::: Data

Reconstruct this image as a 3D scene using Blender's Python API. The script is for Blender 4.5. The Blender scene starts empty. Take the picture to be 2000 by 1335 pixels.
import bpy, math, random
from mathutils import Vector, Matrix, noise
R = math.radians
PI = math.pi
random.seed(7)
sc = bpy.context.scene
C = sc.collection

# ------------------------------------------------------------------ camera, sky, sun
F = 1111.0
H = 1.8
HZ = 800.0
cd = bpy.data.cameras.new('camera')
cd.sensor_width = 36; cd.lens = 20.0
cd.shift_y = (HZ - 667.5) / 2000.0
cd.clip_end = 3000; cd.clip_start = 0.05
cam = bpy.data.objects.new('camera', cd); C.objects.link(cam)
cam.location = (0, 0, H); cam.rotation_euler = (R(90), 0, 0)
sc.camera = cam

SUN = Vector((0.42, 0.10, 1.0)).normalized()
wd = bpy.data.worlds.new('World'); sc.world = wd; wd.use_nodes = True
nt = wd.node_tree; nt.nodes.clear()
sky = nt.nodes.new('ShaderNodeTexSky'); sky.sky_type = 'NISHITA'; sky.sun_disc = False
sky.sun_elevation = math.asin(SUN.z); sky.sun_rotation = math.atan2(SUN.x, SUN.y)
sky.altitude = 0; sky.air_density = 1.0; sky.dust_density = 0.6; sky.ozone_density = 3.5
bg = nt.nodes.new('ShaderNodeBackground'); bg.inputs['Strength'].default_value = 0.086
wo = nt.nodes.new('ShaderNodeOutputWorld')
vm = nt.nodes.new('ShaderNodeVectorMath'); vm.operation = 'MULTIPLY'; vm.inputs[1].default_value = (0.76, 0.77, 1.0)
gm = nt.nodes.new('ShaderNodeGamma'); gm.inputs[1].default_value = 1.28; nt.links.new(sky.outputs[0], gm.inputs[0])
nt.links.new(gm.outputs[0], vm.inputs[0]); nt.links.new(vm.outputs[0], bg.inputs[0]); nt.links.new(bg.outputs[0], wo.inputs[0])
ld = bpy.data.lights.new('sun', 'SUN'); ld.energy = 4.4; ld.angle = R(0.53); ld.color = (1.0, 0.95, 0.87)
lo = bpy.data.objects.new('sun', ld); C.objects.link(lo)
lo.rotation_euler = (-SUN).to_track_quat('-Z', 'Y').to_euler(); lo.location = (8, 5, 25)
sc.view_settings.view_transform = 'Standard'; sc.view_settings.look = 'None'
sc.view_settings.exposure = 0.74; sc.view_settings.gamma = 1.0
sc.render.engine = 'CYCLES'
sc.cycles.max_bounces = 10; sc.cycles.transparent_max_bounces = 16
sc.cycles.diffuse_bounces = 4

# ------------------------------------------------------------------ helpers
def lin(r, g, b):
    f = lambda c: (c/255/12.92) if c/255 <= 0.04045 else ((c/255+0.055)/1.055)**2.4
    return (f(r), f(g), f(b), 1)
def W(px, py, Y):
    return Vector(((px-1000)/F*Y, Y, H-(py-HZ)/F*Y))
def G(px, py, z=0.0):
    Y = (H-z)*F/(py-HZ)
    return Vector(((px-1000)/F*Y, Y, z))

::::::

Goal: Without leaving anything out, quote all the data.

Exercise result:
Reconstruct this image as a 3D scene using Blender's Python API. The script is for Blender 4.5. The Blender scene starts empty. Take the picture to be 2000 by 1335 pixels.
import bpy, math, random
from mathutils import Vector, Matrix, noise
R = math.radians
PI = math.pi
random.seed(7)
sc = bpy.context.scene
C = sc.collection

# ------------------------------------------------------------------ camera, sky, sun
F = 1111.0
H = 1.8
HZ = 800.0
cd = bpy.data.cameras.new('camera')
cd.sensor_width = 36; cd.lens = 20.0
cd.shift_y = (HZ - 667.5) / 2000.0
cd.clip_end = 3000; cd.clip_start = 0.05
cam = bpy.data.objects.new('camera', cd); C.objects.link(cam)
cam.location = (0, 0, H); cam.rotation_euler = (R(90), 0, 0)
sc.camera = cam

SUN = Vector((0.42, 0.10, 1.0)).normalized()
wd = bpy.data.worlds.new('World'); sc.world = wd; wd.use_nodes = True
nt = wd.node_tree; nt.nodes.clear()
sky = nt.nodes.new('ShaderNodeTexSky'); sky.sky_type = 'NISHITA'; sky.sun_disc = False
sky.sun_elevation = math.asin(SUN.z); sky.sun_rotation = math.atan2(SUN.x, SUN.y)
sky.altitude = 0; sky.air_density = 1.0; sky.dust_density = 0.6; sky.ozone_density = 3.5
bg = nt.nodes.new('ShaderNodeBackground'); bg.inputs['Strength'].default_value = 0.086
wo = nt.nodes.new('ShaderNodeOutputWorld')
vm = nt.nodes.new('ShaderNodeVectorMath'); vm.operation = 'MULTIPLY'; vm.inputs[1].default_value = (0.76, 0.77, 1.0)
gm = nt.nodes.new('ShaderNodeGamma'); gm.inputs[1].default_value = 1.28; nt.links.new(sky.outputs[0], gm.inputs[0])
nt.links.new(gm.outputs[0], vm.inputs[0]); nt.links.new(vm.outputs[0], bg.inputs[0]); nt.links.new(bg.outputs[0], wo.inputs[0])
ld = bpy.data.lights.new('sun', 'SUN'); ld.energy = 4.4; ld.angle = R(0.53); ld.color = (1.0, 0.95, 0.87)
lo = bpy.data.objects.new('sun', ld); C.objects.link(lo)
lo.rotation_euler = (-SUN).to_track_quat('-Z', 'Y').to_euler(); lo.location = (8, 5, 25)
sc.view_settings.view_transform = 'Standard'; sc.view_settings.look = 'None'
sc.view_settings.exposure = 0.74; sc.view_settings.gamma = 1.0
sc.render.engine = 'CYCLES'
sc.cycles.max_bounces = 10; sc.cycles.transparent_max_bounces = 16
sc.cycles.diffuse_bounces = 4

# ------------------------------------------------------------------ helpers
def lin(r, g, b):
    f = lambda c: (c/255/12.92) if c/255 <= 0.04045 else ((c/255+0.055)/1.055)**2.4
    return (f(r), f(g), f(b), 1)
def W(px, py, Y):
    return Vector(((px-1000)/F*Y, Y, H-(py-HZ)/F*Y))
def G(px, py, z=0.0):
    Y = (H-z)*F/(py-HZ)
    return Vector(((px-1000)/F*Y, Y, z))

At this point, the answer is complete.